Biblical examples abound, perhaps the commonest including God saying to Isaiah, “Whom shall I send? Who will go for us?” In the New Testament, while five prophets and teachers, two of them African, were worshiping the Lord and fasting, the Holy Spirit expressly asked them to set apart for Him Barnabas and Saul for centrifugal mission work. Scripture says after they had prayed, they placed their hands on them and sent them off. Naomi moved from Israel to Moab. When God would scatter His people, Israel, among the heathen nations on account of their disobedience, that redemptive act itself would be missional as they became witnesses among the idol-worshiping nations. That is centrifugal mission, from a strong center to the periphery.

 

Centripetal

But several times, God moves people from among the nations that do not know Him yet towards His people, from the circumference to the center. Ruth moved from Moab to Jerusalem. The Queen of Sheba traveled several hundred miles from her country in Africa to Israel. She certainly encountered the God of Israel and exclaimed, “Praise be to the Lord your God, who has delighted in you and placed you on the throne of Israel. Because of the Lord’s eternal love for Israel, he has made you king to maintain justice and righteousness.” 

Today, God is moving populations from several hard-to-reach nations right into contexts that are saturated with the Gospel. For the last 10 years, I have served in senior leadership with the International Student Ministries of Canada to mobilize the body of Christ in the country to see the harvest of souls among the over 500,000 international students, 70% of them from the 10/40 Window.

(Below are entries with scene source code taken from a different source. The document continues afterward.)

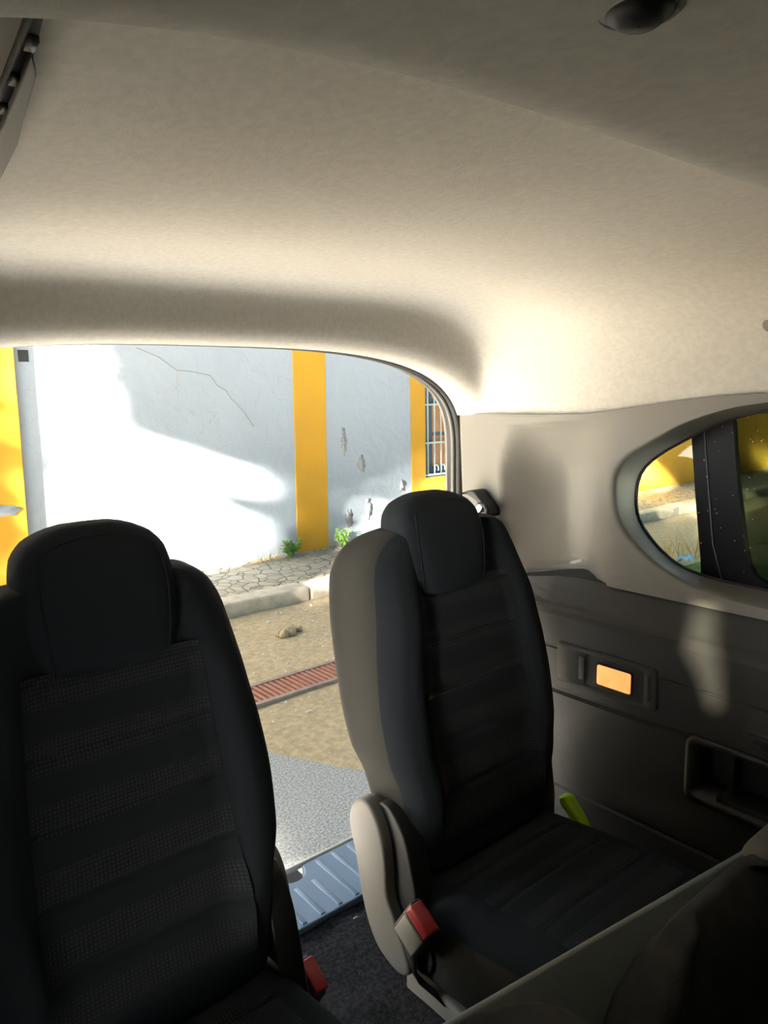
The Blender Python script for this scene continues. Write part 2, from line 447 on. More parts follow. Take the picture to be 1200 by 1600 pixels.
# house window
win = thing('window_2', 'barred house window with blue frame in the yellow surround', 'window', ((WX0+WX1)/2, 5.72, WZ0))
win['kind'] = 'structure'
wl = Vector(win.location)
def wobj(name, bm, m, parent=win, smooth=False):
    bmesh.ops.translate(bm, vec=-wl, verts=bm.verts)
    return obj(name, bm, m, parent, smooth)
yb = 5.76
wobj('window_back', boxes(((WX0+WX1)/2, 5.86, 1.53) and (((WX0+WX1)/2, 5.86, 1.53), (WX1-WX0+.1, 0.03, 1.75))), M_['stile'])
bm = boxes(((WX0+0.02, yb, 1.53), (0.05, 0.05, 1.63)), ((4.755, yb-0.012, 1.53), (0.11, 0.06, 1.63)), ((WX1-0.03, yb, 1.53), (0.06, 0.05, 1.63)),
           ((5.2, yb, 0.76), (1.1, 0.05, 0.09)), ((5.2, yb, 1.50), (1.1, 0.045, 0.05)), ((5.2, yb, 1.15), (1.1, 0.045, 0.035)), ((5.2, yb, 2.3), (1.1, 0.05, 0.08)), ((5.3, yb, 1.53), (0.05, 0.045, 1.63)))
wobj('sash', bm, M_['stile'])
for x0, x1 in ((4.64, 4.70), (4.81, 5.275), (5.325, 5.70)):
    for z0, z1 in ((0.80, 1.135), (1.165, 1.475), (1.525, 2.26)):
        wobj('pane', boxes((((x0+x1)/2, yb+0.01, (z0+z1)/2), (x1-x0, 0.012, z1-z0))), M_['pane_reflection'])
bm = bmesh.new()
for z in (0.735, 1.07, 1.465, 1.9): tube(bm, [(WX0-0.0, 5.625, z), (WX1, 5.625, z)], 0.010, 8)
xs = [4.66+0.095*k for k in range(12)]
for x in xs: tube(bm, [(x, 5.625, 0.725), (x, 5.625, 2.34)], 0.0085, 8)
for k, x in enumerate(xs[1:]):
    pts = []
    for q in range(16):
        a = -0.6+q/15*4.6
        rr = 0.05*(1-q/22)
        pts.append((x+math.cos(a)*rr*0.8, 5.605, 0.80+math.sin(a)*rr))
    tube(bm, pts, 0.007, 6)
wobj('window_grille', bm, M_['bars'], smooth=True)

# kerb stones, one by one
x = -3.0; k = 0
first = True
while x < 19:
    L = (0.95, 0.86, 0.98, 0.90)[k % 4]
    bm = bmesh.new()
    box(bm, (L/2-0.006, 0.0, 0.062), (L-0.012, 0.20, 0.15), None, 0.022, 3)
    for v in bm.verts: v.co += Vector((0, 0.006, 0.006))*noise.noise(Vector((v.co.x*4+k*3, v.co.y*6, v.co.z*6)))
    o = obj('kerb_stone', bm, M_['kerb'], loc=(x, 4.76, -0.012))
    tag(o, 'pale concrete kerb stone at the edge of the cobbled pavement', 'kerb stone', 'kerb stones along the pavement')
    x += L; k += 1

# drain grate
gr = thing('drain_grate', 'long rust-red drain grate set in the dry dirt', 'drain grate', (1.5, 3.31, 0.02))
bm = bmesh.new()
for yy in (-0.115, 0.115): box(bm, (0, yy, 0.004), (3.0, 0.03, 0.022))
for xx in (-1.5, 1.5): box(bm, (xx, 0, 0.004), (0.03, 0.26, 0.022))
obj('grate_frame', bm, M_['grate_frame'], gr, False)
bm = bmesh.new()
for k in range(86): box(bm, (-1.48+k*0.0345, 0, 0.004), (0.021, 0.205, 0.014))
obj('grate_bars', bm, M_['grate'], gr, False)
bm = bmesh.new(); box(bm, (0, 0, -0.008), (3.0, 0.2, 0.004))
obj('grate_pit', bm, M_['groove'], gr, False)

# weeds at the wall foot
def leaf(bm, base, d, L, w, bend, n=5):
    d = Vector(d).normalized(); side = d.cross(Vector((0, 0, 1)));
    if side.length < 0.1: side = Vector((1, 0, 0))
    side.normalize(); rows = []
    p = Vector(base); dir_ = d.copy()
    for i in range(n+1):
        t = i/n; ww = w*math.sin(math.pi*min(1, 0.12+0.88*t))**0.8 if t < 1 else w*0.02
        rows.append([tuple(p-side*ww), tuple(p+Vector((0, 0, ww*0.25))), tuple(p+side*ww)])
        p = p+dir_*L/n; dir_ = (dir_+Vector((0, 0, -bend/n))).normalized()
    grid(bm, rows)
def weed(x, y, z, h, n, label):
    t = thing('weed_plant', label, 'weed', (x, y, z))
    bm = bmesh.new(); bs = bmesh.new()
    for k in range(n):
        a = random.uniform(0, 6.28); t0 = random.uniform(0.3, 1.0)
        b = Vector((math.cos(a)*0.02, math.sin(a)*0.02*0.5-0.02, 0)); tip = Vector((math.cos(a)*h*0.55*t0, math.sin(a)*h*0.35*t0-0.03, h*random.uniform(0.45, 1.0)))
        tube(bs, [b, (b+tip)*0.5+Vector((0, 0, h*0.1)), tip], 0.0035, 5)
        for q in range(6):
            u = 0.35+0.65*q/5; pp = b.lerp(tip, u); a2 = random.uniform(0, 6.28)
            leaf(bm, pp, (math.cos(a2), math.sin(a2), 0.5), 0.055, 0.016, 0.8)
    obj('leaves', bm, M_['leaf'], t); obj('stem', bs, M_['leaf'], t)
weed(2.86, 5.52, 0.165, 0.17, 16, 'low green weed left of the yellow pilaster')
weed(3.44, 5.53, 0.165, 0.17, 13, 'low green weed right of the yellow pilaster')
bm = bmesh.new()
for k in range(60):
    a = random.uniform(0, 6.28); x0 = random.uniform(-0.2, 0.12)
    leaf(bm, (x0, random.uniform(-0.02, 0.05), 0), (math.cos(a), math.sin(a)*0.4-0.1, random.uniform(0.1, 0.9)), random.uniform(0.05, 0.13), 0.003, 0.7, 4)
o = obj('dry_grass_tuft', bm, M_['dry_leaf'], loc=(2.62, 5.5, 0.165)); tag(o, 'dry orange grass tuft at the foot of the white wall', 'grass tuft')
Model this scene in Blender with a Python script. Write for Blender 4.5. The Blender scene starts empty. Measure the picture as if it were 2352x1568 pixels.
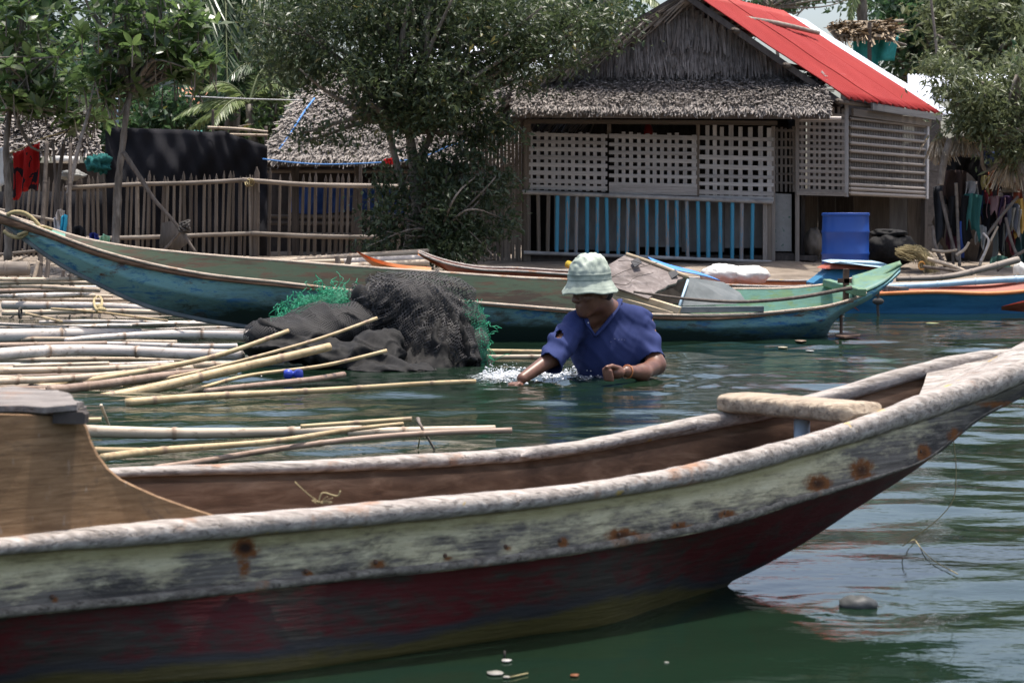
import bpy, math, random
import numpy as np
from mathutils import Vector, Matrix, Quaternion

random.seed(7)
rng = np.random.default_rng(7)
scene = bpy.context.scene
R = math.radians

# ------------------------------------------------------------------ camera
F, CAM_H, HORIZON = 4573.0, 0.74, 520.0      # focal length and horizon in a 2352 px wide picture
pitch = math.atan((784 - HORIZON) / F)
cam_data = bpy.data.cameras.new('camera')
cam_data.sensor_width = 36.0
cam_data.lens = F / 2352 * 36
cam_data.clip_start = 0.05
cam_data.clip_end = 2000
cam_data.dof.use_dof = True
cam_data.dof.focus_distance = 9.7
cam_data.dof.aperture_fstop = 14
cam = bpy.data.objects.new('camera', cam_data)
scene.collection.objects.link(cam)
cam.location = (0, 0, CAM_H)
cam.rotation_euler = (math.pi / 2 - pitch, 0, 0)
scene.camera = cam

# ------------------------------------------------------------------ light
sun_dir = Vector((0.15, 0.085, 0.98)).normalized()      # towards the sun: almost overhead, a little right
world = bpy.data.worlds.new('World')
scene.world = world
world.use_nodes = True
wn = world.node_tree.nodes
wn.clear()
sky = wn.new('ShaderNodeTexSky')
sky.sky_type = 'NISHITA'
sky.sun_disc = False
sky.sun_elevation = math.asin(sun_dir.z)
sky.sun_rotation = math.atan2(sun_dir.x, sun_dir.y)
sky.air_density = 1.0
sky.dust_density = 5.0
sky.ozone_density = 1.0
bg = wn.new('ShaderNodeBackground')
bg.inputs['Strength'].default_value = 0.15
wo = wn.new('ShaderNodeOutputWorld')
world.node_tree.links.new(sky.outputs[0], bg.inputs[0])
world.node_tree.links.new(bg.outputs[0], wo.inputs[0])
sun_data = bpy.data.lights.new('sun', 'SUN')
sun_data.energy = 3.0
sun_data.angle = R(0.5)
sun_data.color = (1.0, 0.95, 0.88)
sun = bpy.data.objects.new('sun', sun_data)
scene.collection.objects.link(sun)
sun.rotation_euler = (-sun_dir).to_track_quat('-Z', 'Y').to_euler()
scene.view_settings.view_transform = 'Standard'
scene.view_settings.look = 'None'
scene.view_settings.exposure = 0.88
scene.view_settings.gamma = 1
scene.view_settings.use_curve_mapping = False

# ------------------------------------------------------------------ helpers
cp_, sp_ = math.cos(pitch), math.sin(pitch)

def ray(px, py):
    u, v = (px - 1176) / F, -(py - 784) / F
    return Vector((u, cp_ + v * sp_, -sp_ + v * cp_))

def P(px, py, Y):                 # the place at distance Y seen there in the photograph
    d = ray(px, py)
    t = Y / d.y
    return Vector((d.x * t, Y, CAM_H + d.z * t))

def W(px, py, z=0.0):             # the place at height z seen there
    d = ray(px, py)
    t = (z - CAM_H) / d.z
    return Vector((d.x * t, d.y * t, z))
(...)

Perhaps because of the root word for mission being ‘sent’ (mitto), there tends to be a misconception that mission is always going some place. The mission currents of the last 400 years seem to have put the Western world in particular at the mercy of Newton’s Law of Motion—a body will continue in its state of uniform motion until brought to a stop by an external force. Africa, Latin America and Asia also until recently have been largely stuck on the other side of the same law (intertia)—a body will continue in its state of rest until acted upon by an external force. May articles like this one be that external hit on the head that begin to impact and redirect the Church. For it’s time for the non-Western world to do much more going (centrifugal) while not forgetting to receive the nations (centripetal); while the Western world also learns to do much more receiving of the nations (centripetal) while not neglecting to still go (centrifugal) even if they are not as dominant in worldly power and population as they used to be.

 

Centrifocal

But really before any going or coming, sending or receiving, the mission of God is first and foremost about being. My all-time favorite point about this is made by Vinoth Ramachandran and Howard Peskett: “Mission is not primarily about going. Nor is mission primarily about doing anything. Mission is about being. It is about being a distinctive kind of people, a counter-cultural…community among the nations.” Invariably, being salt and light wherever God has placed us not only witnesses to the culture and transforms society but also becomes a draw for others (centripetal mission). Besides the quality of the centrifugal force from such a centre would be one to write home about. 

 

CONCLUSION

God is on the move. And He is like never before. We see this in the rapid, extensive and expansive movement of people from everywhere to everywhere, especially considering the 200 million crossing international borders at this moment. God’s centripetal, centrifugal and centrifocal missional forces are at work to bring the triune God glory above, vanquish evil below and bless creation all around. These forces and motions are occuring polycentrically, polydirectionally and polysynchronously. It may seem complex, and it is, but all we are asked to do is to “trust and obey” the Lord of the harvest. So we say “amen!” If you read in between the lines you can see a missionary God on the move than ever before, sending His people to the unreached, sending the unreached to His people and exhorting His people to be the message and the mission, right where they are.